ECLI:NL:HR:2001:AD5104
Hoge Raad
- Cassatie
- D.H. Beukenhorst
- P.J. van Amersfoort
- J.W. van den Berge
- Rechtspraak.nl
Cassatie over naheffingsaanslag in de overdrachtsbelasting en de toepassing van de hervestigingsvrijstelling
In deze zaak gaat het om een naheffingsaanslag in de overdrachtsbelasting die is opgelegd aan belanghebbende ter zake van de verkrijging van een onroerende zaak. De naheffingsaanslag bedroeg f 80.730 en werd na bezwaar door de Inspecteur gehandhaafd. Belanghebbende ging in beroep bij het Hof, dat de uitspraak van de Inspecteur en de naheffingsaanslag vernietigde. De Staatssecretaris van Financiën stelde hiertegen beroep in cassatie in, waarbij twee middelen werden voorgesteld. Belanghebbende diende een verweerschrift in.

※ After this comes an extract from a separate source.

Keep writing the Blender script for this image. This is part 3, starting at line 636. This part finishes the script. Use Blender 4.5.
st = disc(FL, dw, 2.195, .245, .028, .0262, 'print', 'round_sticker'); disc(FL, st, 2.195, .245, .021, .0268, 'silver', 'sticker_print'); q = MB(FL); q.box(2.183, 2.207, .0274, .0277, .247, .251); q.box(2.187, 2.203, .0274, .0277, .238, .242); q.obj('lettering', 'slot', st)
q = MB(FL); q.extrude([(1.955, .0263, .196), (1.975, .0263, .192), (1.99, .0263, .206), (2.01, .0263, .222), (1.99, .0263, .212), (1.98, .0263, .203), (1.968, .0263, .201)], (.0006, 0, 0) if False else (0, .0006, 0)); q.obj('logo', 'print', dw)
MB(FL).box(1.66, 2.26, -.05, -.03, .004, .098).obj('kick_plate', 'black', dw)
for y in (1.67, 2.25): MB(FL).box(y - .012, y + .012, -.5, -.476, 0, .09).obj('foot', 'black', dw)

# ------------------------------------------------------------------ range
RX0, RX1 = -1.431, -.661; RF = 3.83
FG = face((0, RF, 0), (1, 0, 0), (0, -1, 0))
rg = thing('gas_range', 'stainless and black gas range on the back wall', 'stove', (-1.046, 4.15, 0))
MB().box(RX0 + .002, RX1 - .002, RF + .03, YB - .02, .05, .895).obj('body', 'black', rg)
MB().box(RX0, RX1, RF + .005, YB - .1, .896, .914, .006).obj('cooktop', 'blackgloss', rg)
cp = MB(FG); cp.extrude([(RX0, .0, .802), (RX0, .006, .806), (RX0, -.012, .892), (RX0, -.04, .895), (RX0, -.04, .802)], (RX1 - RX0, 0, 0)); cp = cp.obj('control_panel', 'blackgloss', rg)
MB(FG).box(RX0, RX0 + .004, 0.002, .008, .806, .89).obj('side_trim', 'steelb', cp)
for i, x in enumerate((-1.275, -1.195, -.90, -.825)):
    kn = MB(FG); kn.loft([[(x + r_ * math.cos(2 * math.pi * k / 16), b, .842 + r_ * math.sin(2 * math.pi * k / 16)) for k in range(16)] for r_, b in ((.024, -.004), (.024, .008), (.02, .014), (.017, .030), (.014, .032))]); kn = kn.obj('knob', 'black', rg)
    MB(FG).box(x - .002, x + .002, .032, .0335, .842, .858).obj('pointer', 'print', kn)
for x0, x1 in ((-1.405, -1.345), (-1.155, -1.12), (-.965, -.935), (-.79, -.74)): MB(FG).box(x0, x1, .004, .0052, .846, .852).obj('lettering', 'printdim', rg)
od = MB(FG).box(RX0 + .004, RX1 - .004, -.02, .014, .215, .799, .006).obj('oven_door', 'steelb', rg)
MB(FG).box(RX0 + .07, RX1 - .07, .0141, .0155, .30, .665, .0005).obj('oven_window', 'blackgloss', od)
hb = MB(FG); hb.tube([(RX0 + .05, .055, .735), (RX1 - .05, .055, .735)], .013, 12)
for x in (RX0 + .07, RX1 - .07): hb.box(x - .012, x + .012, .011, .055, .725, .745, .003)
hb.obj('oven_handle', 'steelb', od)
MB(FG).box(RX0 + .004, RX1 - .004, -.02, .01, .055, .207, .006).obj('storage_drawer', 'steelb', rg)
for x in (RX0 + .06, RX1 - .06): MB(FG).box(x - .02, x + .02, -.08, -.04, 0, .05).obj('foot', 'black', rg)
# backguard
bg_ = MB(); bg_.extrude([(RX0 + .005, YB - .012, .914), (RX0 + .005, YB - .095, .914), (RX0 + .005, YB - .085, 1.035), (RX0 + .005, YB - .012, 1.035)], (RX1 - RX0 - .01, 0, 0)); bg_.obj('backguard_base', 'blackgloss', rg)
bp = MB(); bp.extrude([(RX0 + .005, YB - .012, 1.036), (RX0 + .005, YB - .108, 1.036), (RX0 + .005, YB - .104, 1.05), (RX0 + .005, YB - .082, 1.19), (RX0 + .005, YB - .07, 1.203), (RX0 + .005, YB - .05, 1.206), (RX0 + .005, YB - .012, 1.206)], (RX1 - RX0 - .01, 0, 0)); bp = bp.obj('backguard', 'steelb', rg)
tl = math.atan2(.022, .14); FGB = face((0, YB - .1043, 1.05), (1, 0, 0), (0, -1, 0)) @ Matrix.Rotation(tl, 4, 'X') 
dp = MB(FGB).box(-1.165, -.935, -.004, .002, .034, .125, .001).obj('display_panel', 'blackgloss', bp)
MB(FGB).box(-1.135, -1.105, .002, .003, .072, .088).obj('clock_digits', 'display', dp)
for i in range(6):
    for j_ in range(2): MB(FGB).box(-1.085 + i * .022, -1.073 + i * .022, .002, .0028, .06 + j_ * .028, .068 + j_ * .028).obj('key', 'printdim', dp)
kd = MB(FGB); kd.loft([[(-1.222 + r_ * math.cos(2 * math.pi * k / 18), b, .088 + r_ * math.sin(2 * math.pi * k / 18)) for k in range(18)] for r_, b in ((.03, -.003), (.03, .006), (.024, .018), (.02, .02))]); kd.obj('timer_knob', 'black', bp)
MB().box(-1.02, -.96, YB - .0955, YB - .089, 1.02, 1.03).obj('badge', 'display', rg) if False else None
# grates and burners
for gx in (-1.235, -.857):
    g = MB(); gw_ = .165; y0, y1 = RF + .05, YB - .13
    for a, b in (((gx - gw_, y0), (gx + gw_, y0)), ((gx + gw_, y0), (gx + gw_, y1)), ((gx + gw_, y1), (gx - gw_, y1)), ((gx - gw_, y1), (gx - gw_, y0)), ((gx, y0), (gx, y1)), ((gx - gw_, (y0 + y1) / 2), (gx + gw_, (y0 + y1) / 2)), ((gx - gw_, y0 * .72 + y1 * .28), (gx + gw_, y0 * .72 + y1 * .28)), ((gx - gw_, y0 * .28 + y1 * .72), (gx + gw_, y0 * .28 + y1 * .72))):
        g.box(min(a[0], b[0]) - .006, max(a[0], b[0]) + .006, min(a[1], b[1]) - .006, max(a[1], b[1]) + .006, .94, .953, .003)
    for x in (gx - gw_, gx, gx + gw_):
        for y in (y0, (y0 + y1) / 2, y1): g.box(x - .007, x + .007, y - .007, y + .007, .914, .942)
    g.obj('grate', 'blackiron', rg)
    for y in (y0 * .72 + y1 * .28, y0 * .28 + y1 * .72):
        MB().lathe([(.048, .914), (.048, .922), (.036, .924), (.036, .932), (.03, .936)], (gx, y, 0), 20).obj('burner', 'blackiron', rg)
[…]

De Hoge Raad verwijst naar een eerder arrest van 27 juni 2001, nr. 35959, waarin werd vastgesteld dat landerijen waarvan een pachtovereenkomst is beëindigd, niet kunnen worden aangemerkt als "afgestane landerijen" voor de toepassing van de hervestigingsvrijstelling van artikel 15, lid 1, letter t, van de Wet op belastingen van rechtsverkeer. De Hoge Raad oordeelt dat de positie van een pachter verschilt van die van een (economisch) eigenaar, wat een verschillende behandeling rechtvaardigt. Het eerste middel van de Staatssecretaris wordt dan ook terecht voorgesteld, en de uitspraak van het Hof kan niet in stand blijven. Het tweede middel behoeft geen verdere behandeling.
De Hoge Raad verklaart het beroep gegrond, vernietigt de uitspraak van het Hof, behoudens de beslissing omtrent het griffierecht, en bevestigt de uitspraak van de Inspecteur. De Hoge Raad acht geen termen aanwezig voor een veroordeling in de proceskosten. Dit arrest is gewezen op 2 november 2001 door de raadsheer D.H. Beukenhorst als voorzitter, en de raadsheren P.J. van Amersfoort en J.W. van den Berge, in tegenwoordigheid van de waarnemend griffier A.I. Boussak-Leeksma.